Asynchronous Cooperative Optimization of a Capacitated Vehicle Routing Problem Solution

TL;DR

This paper introduces FILO2$^x$, a parallel asynchronous optimization method for the Capacitated Vehicle Routing Problem that significantly reduces resolution time while maintaining solution quality across large instances.

Contribution

It develops a novel shared-memory parallel adaptation of the FILO2 algorithm, enabling asynchronous optimization of multiple solution areas without explicit decomposition.

Findings

FILO2$^x$ greatly improves resolution time compared to the original FILO2.

The method maintains similar solution quality across large-scale instances.

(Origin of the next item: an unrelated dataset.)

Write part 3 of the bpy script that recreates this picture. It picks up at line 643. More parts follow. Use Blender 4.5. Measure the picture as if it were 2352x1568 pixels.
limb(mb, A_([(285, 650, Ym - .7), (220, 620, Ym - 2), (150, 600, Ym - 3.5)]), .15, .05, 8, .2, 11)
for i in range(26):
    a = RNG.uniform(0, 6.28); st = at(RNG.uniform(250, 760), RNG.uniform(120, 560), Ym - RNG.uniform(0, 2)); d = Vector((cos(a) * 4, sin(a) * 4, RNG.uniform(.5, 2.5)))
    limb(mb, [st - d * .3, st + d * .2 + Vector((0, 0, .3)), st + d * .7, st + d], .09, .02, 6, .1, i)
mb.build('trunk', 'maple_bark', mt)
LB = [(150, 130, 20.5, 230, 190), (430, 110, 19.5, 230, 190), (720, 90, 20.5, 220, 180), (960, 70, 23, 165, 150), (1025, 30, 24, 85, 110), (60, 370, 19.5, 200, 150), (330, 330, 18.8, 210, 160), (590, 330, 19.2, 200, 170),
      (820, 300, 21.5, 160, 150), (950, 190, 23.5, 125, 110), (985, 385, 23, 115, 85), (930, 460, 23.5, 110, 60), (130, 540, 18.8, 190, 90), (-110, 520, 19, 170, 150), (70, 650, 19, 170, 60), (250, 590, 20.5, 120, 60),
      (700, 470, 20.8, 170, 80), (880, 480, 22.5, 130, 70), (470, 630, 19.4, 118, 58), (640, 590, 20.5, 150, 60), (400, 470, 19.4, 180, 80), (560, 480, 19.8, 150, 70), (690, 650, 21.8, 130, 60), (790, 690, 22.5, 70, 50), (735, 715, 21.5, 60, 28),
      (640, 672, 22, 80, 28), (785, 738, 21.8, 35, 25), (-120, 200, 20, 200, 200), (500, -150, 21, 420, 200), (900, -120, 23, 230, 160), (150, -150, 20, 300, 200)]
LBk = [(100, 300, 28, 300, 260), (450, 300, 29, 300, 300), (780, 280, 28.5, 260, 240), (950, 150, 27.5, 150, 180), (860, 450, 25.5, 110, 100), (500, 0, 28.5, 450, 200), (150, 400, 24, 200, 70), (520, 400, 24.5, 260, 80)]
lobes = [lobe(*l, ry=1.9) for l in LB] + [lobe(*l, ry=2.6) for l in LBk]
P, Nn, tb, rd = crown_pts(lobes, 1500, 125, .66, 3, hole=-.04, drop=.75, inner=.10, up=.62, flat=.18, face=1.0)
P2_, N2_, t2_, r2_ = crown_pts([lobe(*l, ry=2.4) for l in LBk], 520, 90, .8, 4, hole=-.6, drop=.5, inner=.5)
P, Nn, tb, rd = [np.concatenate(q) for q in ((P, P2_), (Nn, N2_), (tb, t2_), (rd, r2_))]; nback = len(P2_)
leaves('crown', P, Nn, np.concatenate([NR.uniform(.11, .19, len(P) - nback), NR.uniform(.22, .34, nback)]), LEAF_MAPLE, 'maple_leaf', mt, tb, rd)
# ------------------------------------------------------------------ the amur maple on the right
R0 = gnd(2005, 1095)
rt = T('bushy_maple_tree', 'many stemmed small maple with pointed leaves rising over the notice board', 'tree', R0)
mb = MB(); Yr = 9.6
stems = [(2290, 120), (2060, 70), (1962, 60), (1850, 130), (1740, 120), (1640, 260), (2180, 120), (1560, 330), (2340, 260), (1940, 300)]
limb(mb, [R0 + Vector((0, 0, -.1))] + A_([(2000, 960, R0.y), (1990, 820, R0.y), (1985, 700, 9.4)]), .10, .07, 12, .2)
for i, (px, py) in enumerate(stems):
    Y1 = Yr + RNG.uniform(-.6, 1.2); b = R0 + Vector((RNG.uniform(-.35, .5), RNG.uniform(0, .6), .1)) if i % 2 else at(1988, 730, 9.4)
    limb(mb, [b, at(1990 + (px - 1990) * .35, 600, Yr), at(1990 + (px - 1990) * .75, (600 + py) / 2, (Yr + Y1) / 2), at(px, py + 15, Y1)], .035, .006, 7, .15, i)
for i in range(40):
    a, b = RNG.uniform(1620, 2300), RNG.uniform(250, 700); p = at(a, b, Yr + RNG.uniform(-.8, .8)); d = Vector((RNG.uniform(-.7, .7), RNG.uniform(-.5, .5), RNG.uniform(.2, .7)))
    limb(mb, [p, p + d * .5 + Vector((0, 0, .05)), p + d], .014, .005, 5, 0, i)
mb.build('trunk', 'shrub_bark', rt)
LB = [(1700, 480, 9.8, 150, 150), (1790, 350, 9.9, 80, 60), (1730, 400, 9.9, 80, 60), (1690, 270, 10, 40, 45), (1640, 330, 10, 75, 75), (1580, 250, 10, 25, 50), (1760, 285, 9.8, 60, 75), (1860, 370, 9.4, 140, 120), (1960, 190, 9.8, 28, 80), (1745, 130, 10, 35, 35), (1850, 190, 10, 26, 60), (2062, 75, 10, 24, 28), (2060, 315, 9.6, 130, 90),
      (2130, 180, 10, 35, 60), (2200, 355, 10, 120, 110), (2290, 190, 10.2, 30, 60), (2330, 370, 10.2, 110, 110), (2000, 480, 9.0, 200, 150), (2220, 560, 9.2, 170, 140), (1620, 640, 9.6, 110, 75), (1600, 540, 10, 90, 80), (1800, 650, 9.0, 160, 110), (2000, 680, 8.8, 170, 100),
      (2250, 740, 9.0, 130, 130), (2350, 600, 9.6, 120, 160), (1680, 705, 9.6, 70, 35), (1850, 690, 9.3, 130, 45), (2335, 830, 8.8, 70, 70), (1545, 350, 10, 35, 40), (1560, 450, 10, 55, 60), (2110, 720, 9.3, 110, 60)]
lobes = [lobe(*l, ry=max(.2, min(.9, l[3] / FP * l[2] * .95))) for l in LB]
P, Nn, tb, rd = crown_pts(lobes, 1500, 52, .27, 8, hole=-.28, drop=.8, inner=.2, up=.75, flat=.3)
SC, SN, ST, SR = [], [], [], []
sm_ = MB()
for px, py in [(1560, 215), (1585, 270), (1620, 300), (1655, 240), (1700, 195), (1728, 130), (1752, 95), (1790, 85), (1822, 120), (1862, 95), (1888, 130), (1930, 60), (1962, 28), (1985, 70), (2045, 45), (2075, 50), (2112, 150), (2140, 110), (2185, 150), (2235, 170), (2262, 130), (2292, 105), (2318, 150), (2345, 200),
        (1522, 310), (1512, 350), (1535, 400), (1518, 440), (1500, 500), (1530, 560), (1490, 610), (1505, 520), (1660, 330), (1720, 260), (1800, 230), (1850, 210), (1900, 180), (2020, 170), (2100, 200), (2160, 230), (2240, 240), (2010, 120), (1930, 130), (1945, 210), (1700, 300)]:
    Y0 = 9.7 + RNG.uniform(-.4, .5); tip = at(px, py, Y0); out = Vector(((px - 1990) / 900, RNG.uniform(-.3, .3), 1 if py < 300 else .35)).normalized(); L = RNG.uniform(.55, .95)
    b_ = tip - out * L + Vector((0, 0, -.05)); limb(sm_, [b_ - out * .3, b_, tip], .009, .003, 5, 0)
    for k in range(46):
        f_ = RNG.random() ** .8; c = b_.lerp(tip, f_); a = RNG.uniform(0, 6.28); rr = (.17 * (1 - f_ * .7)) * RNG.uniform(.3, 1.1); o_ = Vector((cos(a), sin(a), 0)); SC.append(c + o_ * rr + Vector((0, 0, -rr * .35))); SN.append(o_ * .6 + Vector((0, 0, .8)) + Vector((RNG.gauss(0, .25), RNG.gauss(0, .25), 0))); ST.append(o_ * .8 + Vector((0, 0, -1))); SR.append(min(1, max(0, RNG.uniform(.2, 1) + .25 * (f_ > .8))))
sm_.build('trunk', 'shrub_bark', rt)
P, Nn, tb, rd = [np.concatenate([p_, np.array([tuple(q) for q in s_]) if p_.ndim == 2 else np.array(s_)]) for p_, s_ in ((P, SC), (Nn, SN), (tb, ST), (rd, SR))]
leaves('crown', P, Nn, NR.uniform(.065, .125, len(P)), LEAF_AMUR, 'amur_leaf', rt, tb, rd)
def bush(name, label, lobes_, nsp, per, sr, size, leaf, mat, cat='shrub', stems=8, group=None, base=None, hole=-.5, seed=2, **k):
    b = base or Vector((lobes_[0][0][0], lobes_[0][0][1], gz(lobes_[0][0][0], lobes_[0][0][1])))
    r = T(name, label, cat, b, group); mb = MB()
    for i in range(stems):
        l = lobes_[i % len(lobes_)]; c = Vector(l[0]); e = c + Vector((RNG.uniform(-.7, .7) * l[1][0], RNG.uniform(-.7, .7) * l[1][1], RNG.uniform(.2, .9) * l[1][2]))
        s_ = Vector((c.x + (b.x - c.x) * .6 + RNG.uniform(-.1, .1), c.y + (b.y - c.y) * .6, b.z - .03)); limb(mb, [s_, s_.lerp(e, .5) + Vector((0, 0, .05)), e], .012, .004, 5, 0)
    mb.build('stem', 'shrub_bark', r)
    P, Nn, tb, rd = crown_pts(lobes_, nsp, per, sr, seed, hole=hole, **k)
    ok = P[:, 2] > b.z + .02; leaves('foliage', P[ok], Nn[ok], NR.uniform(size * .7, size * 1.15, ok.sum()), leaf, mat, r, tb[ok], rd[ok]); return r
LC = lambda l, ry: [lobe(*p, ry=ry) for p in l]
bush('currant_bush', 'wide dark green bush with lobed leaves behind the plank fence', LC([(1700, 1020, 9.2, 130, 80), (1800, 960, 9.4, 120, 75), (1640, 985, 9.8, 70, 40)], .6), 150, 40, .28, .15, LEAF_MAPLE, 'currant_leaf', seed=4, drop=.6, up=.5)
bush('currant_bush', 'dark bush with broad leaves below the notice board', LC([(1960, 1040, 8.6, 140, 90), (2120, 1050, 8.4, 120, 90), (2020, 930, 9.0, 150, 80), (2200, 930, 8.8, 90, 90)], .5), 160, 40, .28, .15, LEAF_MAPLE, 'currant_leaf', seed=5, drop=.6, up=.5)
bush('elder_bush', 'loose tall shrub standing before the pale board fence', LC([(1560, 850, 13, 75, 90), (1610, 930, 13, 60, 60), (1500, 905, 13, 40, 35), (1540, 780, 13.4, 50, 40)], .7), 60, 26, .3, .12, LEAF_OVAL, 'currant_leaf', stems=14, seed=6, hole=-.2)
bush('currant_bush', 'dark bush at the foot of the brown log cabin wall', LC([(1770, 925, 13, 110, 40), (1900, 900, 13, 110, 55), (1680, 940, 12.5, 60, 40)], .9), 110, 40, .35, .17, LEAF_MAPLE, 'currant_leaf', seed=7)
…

Parallel asynchronous optimization effectively exploits computational resources.

Abstract

We propose a parallel shared-memory schema to cooperatively optimize the solution of a Capacitated Vehicle Routing Problem instance with minimal synchronization effort and without the need for an explicit decomposition. To this end, we design FILO2$^x$ as a single-trajectory parallel adaptation of the FILO2 algorithm originally proposed for extremely large-scale instances and described in Accorsi and Vigo (2024). Using the locality of the FILO2 optimization applications, in FILO2$^x$ several possibly unrelated solution areas are concurrently asynchronously optimized. The overall search trajectory emerges as an iteration-based parallelism obtained by the simultaneous optimization of the same underlying solution performed by several solvers. Despite the high efficiency exhibited by the single-threaded FILO2 algorithm, the computational results show that, by better exploiting the available computing resources, FILO2$^x$ can greatly enhance the resolution time compared to the original approach, still maintaining a similar final solution quality for instances ranging from hundreds to hundreds of thousands customers.